Friday, May 03, 2013

Courage Reconsidered, Part III

"You don't have to prove you're a tough guy all the time."
--Indiana Jones and the Kingdom of the Crystal Skull

"I don't believe in a no-win scenario."
--James T. Kirk, Star Trek II: The Wrath of Khan

"We cannot defeat this enemy!"
"No, we cannot. But we will meet them in battle nonetheless."
--King Theoden, Lord of the Rings: The Two Towers

"I dare much more than my makers anticipated."
--Duncan Idaho, Dune Messiah

I've stated in a couple of essays now (here and here) that I don't consider myself a particularly courageous person. And on some matters, I suppose that's still the case. But if I have a place in my life that I feel supremely confident--bold, even--it's in my career. When I was younger, writing was my escape from the people who sought to (and did) harm me. In fiction, I could be brave, travel elsewhere, and right wrongs as I saw fit. Along the way toward acquiring something approaching mental health, I also developed a useful skill, which has managed to pay my bills for the last 15+ years. I have thrown myself into my writing career and all the skills that accompany it, including learning the aerospace (or defense or tourism) business and working well with other people.

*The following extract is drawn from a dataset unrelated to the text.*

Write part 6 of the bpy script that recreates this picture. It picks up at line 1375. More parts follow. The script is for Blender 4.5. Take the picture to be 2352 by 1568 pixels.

I have taken more chances with my career than others might have believed, including my family members, who remain bewildered at the line of work I've created for myself. It is no accident that the name of my professional blog is Heroic Technical Writing. I read a lot of books on leadership. I've learned how to write and think like a leader, if only to write speeches for those who lead. That requires a certain boldness of thought that I do not often feel or practice in my personal life, but in the line of duty, I can think courageously. In such ways do I find myself writing to or on behalf of executives, program managers, and prominent space advocates. I learned how to speak and write in the language of leadership. Maybe over the years, some of it has begun to sink in, and I realize that parts of my life do not match the bold rhetoric that I churn out on a daily basis as part of my job.

What does courage look like in the workplace? For me, it is the ability and willingness to admit to error and propose solutions, not even knowing if your apology will be accepted. It is the willingness to tell a manager that you don't like their idea in such a way that they accept it and ask for help in making it better. It is a willingness to tell a manager that something they are doing hurts, bothers, or offends you and to ask them to change their behavior. It is, in my quiet little world, the willingness to "speak truth to power," as Anita Hill once put it.

Courage, again for me, was taking out loans to pursue a master's degree in technical writing, not knowing if I'd even get a job afterward. It meant leaving the relative warmth and safety of Disney World and meant moving to a new city where I knew practically no one and nothing about the content I was being paid to write. It meant stopping an interview for "serious money" to take a shot at a space-writing job because that was my passion. It meant writing a proposal, giving the presentation, and then leading the team that ran an 850-person conference a couple years ago. It has meant leaving the theoretical safety of a large corporation to join a much smaller company. It has meant trusting myself to learn what I've needed to learn to write about difficult subjects coherently. For all my doubts about my ability to interact with people, I've never doubted my ability to learn about subjects that interested me. Since I started getting paid to write for a living (1996), I've never had writer's block on the job. I've been willing to "throw something against the wall and see what sticks" rather than think I have no idea what to say. If I'm in a business setting, representing my employer or myself, I can turn on the "Disney smile" and speak with others as if it were the most natural thing in the world for me to do. That was not natural completely natural for me, but I learned how because I felt it was important for me to learn it.

And perhaps I don't give myself that much credit when it comes to my personal life. I've spent 20 years learning to function on my own: living, moving, going out, and taking vacations (including a three-week jaunt to Europe). It has meant long hours being honest with myself about what's broken in my life and taking action to fix it. It has meant fashioning a personality, philosophy, aesthetic sense, career, viewpoint, and way of life for myself rather than attaching myself to some other individual and group and following their lead.

But as I've gotten older and I have different experiences, I realize that there is always room for growth, always places where I might show a little more gumption, for lack of a better word. Do I need to socialize more? Time to get out and do something. Do I need to write more boldly or viscerally? Write clearly about my doubts in an open forum. Do I need to demonstrate a little more professional value and independence? Start a blog talking about the craft of technical writing. There are things that I can do to improve myself, make myself better, and still manage to have fun. The challenge, as always, is admitting what's broken and be willing to take steps to fix it.

I'm not a soldier. I'm not a fireman, policeman, or electrical lineman. I'm not in any sort of role that requires great bravery or steady nerves (great patience, perhaps). I'm not interested in skydiving, mountain climbing, or running with the bulls in Pamplona. But I know I need to take more chances in this life of mine while I'm still relatively young, coherent, and healthy. Which chances, and where, I'm uncertain yet. I can't live a quiet, boring life forever. There are challenges to be had if I seek to pursue them. All it takes is courage.